[START]
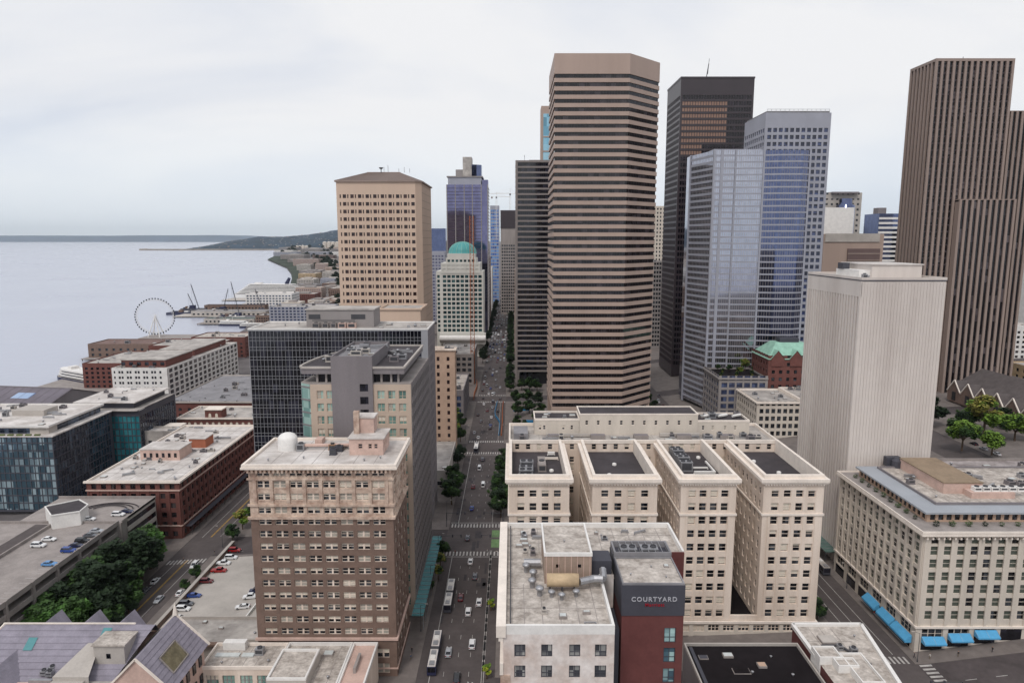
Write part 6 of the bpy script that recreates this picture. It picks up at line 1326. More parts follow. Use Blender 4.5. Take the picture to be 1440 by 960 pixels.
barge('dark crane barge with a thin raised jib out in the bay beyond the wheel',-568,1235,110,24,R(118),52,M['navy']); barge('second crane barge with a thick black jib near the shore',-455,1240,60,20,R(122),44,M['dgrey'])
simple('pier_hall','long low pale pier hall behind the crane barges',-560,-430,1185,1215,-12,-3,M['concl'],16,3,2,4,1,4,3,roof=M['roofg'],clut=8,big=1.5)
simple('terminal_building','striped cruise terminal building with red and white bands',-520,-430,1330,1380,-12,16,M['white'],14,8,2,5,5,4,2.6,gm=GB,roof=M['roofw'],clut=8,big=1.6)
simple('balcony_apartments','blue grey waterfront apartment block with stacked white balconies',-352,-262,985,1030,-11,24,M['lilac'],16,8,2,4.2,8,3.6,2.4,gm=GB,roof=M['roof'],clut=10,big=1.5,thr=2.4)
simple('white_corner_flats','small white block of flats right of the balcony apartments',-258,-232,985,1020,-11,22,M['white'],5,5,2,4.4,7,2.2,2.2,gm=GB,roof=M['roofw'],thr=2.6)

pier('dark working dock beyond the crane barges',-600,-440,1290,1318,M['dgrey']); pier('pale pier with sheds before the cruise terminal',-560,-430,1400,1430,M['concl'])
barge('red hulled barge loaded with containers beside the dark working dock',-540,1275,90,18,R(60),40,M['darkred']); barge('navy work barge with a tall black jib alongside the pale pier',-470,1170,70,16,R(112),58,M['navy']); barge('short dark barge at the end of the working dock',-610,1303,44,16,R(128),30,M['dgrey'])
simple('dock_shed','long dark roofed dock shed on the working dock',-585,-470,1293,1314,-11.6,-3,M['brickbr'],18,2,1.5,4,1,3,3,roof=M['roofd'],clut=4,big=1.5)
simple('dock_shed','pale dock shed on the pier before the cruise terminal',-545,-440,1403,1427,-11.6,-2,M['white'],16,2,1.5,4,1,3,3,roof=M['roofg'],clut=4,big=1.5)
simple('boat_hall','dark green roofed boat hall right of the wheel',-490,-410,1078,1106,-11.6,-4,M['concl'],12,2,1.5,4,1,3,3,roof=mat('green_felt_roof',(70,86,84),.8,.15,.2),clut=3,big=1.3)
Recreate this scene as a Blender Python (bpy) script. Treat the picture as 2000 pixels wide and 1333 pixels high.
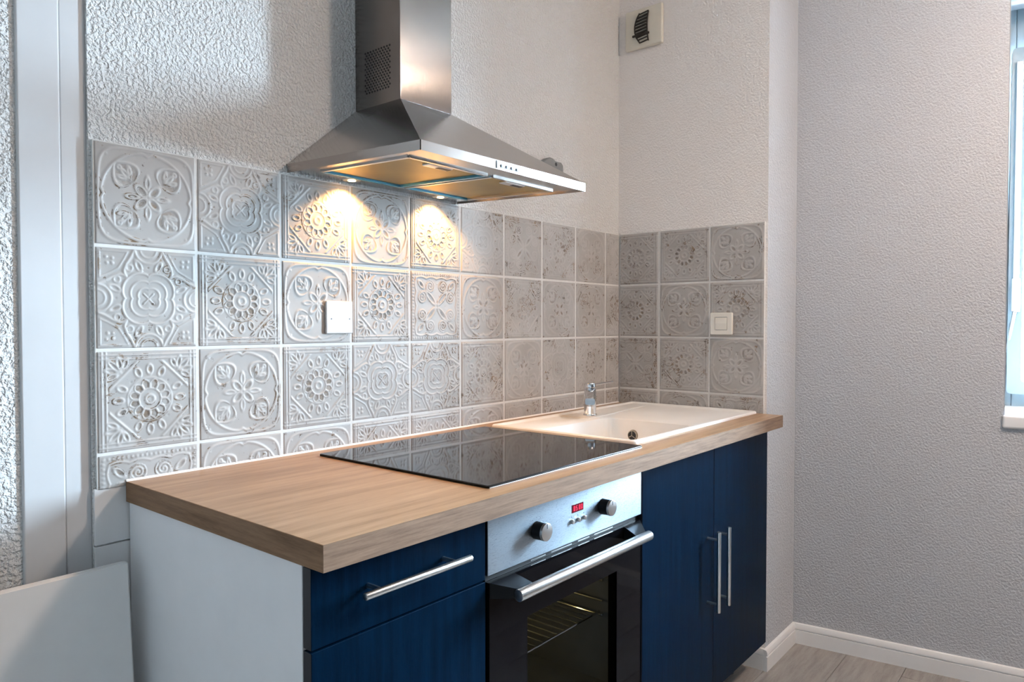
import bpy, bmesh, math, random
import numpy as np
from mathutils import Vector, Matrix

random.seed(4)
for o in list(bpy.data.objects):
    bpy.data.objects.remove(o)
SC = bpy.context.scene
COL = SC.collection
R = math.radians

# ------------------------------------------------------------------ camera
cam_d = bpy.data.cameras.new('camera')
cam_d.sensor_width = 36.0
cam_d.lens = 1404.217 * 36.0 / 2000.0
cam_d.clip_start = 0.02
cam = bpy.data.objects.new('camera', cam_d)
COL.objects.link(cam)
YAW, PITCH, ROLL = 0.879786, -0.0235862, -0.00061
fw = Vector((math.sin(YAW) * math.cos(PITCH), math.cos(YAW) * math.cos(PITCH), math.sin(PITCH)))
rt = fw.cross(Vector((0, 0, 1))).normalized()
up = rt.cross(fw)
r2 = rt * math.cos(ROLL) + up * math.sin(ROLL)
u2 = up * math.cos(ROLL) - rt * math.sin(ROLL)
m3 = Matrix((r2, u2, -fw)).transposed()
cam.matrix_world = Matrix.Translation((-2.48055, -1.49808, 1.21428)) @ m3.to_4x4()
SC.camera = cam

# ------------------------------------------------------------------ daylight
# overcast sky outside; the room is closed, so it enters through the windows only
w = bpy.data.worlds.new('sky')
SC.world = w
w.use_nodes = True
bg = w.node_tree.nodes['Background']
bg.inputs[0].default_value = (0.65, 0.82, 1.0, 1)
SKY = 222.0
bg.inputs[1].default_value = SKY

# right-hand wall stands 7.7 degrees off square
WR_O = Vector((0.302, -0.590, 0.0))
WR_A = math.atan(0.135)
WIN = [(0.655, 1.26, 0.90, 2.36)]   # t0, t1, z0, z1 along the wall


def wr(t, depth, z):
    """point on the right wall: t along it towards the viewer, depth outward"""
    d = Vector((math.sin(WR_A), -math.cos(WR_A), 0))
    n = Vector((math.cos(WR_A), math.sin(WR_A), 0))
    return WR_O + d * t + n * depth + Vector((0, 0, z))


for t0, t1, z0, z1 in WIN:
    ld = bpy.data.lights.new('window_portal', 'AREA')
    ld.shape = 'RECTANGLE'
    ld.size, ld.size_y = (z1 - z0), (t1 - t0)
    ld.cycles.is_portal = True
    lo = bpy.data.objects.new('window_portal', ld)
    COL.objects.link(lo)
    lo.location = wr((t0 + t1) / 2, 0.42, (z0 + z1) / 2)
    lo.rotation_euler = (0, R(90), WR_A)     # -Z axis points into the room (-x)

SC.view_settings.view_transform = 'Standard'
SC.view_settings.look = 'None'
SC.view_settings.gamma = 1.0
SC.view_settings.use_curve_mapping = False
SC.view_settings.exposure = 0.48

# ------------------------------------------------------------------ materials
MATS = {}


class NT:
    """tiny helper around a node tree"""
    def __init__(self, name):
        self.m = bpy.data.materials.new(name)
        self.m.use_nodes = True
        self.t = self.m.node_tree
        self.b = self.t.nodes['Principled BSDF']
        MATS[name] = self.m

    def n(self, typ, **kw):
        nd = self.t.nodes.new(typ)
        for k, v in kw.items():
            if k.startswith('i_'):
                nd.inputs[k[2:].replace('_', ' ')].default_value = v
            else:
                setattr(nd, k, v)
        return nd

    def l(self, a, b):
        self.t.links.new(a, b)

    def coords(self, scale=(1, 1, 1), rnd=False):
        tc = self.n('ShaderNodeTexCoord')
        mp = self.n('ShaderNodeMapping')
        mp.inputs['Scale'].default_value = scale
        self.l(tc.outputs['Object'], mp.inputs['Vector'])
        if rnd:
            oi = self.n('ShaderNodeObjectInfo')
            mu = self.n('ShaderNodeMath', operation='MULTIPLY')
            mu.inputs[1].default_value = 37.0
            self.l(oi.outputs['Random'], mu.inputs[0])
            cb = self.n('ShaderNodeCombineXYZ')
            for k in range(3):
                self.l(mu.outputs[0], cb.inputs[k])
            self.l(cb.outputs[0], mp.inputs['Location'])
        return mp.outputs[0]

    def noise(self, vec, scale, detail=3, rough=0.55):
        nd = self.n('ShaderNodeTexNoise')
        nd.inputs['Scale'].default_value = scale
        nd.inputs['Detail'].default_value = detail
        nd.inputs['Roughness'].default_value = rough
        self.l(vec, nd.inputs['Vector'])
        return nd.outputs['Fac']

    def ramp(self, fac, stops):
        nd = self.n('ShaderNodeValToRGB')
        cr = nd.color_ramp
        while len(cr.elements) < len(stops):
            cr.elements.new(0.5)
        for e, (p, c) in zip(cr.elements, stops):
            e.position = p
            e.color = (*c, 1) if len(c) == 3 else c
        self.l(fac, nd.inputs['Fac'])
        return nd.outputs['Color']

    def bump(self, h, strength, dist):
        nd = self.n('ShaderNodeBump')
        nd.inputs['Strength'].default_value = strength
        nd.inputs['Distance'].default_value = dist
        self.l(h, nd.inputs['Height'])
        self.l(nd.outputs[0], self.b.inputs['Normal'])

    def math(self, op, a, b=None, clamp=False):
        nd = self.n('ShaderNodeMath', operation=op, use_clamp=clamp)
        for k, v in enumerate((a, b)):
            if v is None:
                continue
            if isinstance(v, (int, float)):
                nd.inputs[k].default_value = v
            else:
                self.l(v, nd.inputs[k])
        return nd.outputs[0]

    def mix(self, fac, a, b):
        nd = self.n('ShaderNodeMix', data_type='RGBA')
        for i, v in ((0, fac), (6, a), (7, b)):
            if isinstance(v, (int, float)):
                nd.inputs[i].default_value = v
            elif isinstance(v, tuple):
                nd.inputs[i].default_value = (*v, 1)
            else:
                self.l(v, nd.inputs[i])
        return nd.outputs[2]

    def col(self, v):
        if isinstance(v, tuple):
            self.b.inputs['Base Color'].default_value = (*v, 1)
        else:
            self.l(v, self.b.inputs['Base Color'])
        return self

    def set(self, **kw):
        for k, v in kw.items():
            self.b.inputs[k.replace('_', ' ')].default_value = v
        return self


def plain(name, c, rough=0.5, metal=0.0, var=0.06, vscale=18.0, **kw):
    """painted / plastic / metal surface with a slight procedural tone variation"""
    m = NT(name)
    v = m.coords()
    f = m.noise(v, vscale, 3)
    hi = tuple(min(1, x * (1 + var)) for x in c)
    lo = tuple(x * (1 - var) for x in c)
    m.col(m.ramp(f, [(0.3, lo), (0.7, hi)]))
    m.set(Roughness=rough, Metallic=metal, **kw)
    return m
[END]
(Short task): Write out again, exactly, the lines from the start of the listing up to the line containing "simple('white_corner_flats','small white block", with both ends and without pictures.

(Solution to this problem):
Write part 6 of the bpy script that recreates this picture. It picks up at line 1326. More parts follow. Use Blender 4.5. Take the picture to be 1440 by 960 pixels.
barge('dark crane barge with a thin raised jib out in the bay beyond the wheel',-568,1235,110,24,R(118),52,M['navy']); barge('second crane barge with a thick black jib near the shore',-455,1240,60,20,R(122),44,M['dgrey'])
simple('pier_hall','long low pale pier hall behind the crane barges',-560,-430,1185,1215,-12,-3,M['concl'],16,3,2,4,1,4,3,roof=M['roofg'],clut=8,big=1.5)
simple('terminal_building','striped cruise terminal building with red and white bands',-520,-430,1330,1380,-12,16,M['white'],14,8,2,5,5,4,2.6,gm=GB,roof=M['roofw'],clut=8,big=1.6)
simple('balcony_apartments','blue grey waterfront apartment block with stacked white balconies',-352,-262,985,1030,-11,24,M['lilac'],16,8,2,4.2,8,3.6,2.4,gm=GB,roof=M['roof'],clut=10,big=1.5,thr=2.4)
simple('white_corner_flats','small white block of flats right of the balcony apartments',-258,-232,985,1020,-11,22,M['white'],5,5,2,4.4,7,2.2,2.2,gm=GB,roof=M['roofw'],thr=2.6)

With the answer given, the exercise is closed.